Calais

On Sunday evening a British motorist, Abraham Reichman, 35, from Stamford Hill, north London, hit two Eritrean migrants who were trying to block the A16 outside Calais. They had leapt in front of his car, he says, as he slowed down to avoid dozens of migrants on the motorway. Terrified, Mr Reichman drove off at speed to the police station, where he later found out that one of the Eritreans had died. The police released him after several hours but he is under investigation for homicide involontaire.

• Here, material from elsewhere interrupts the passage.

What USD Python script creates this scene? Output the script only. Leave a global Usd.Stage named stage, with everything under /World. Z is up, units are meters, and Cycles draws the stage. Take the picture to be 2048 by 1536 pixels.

It is not difficult to meet migrants so determined to get to the land of milk and honey on the British side of the English Channel that they are prepared to risk their lives and put those of drivers in mortal danger. You just have to wander around — as I did the other day — the illegal shanty town on the outskirts of Calais known as ‘The Jungle’. Dusk was falling. Loud music came from a sound system powered by a generator. Some kind of open air party was going on in a muddy circle surrounded by a large group of Africans. In the middle, 30 or so young men were dancing as if in a trance. They were Ethiopians, Eritrians and Sudanese mainly. A handful of women — the only women I saw all night, more or less — sat around the circle but did not dance. I got talking to a young Nigerian called Endurance Idahosa, who spoke good English, and he agreed to tell me his story. He got us some beers from somewhere for a euro each and a couple of chairs and we sat down next to a row of portable toilets. He is one of dozens, maybe hundreds, of migrants from the camp who each day or more usually each night try to stop traffic on the approach roads to the port — often armed with iron bars, knives, even chainsaws — and get inside the lorries which are held up.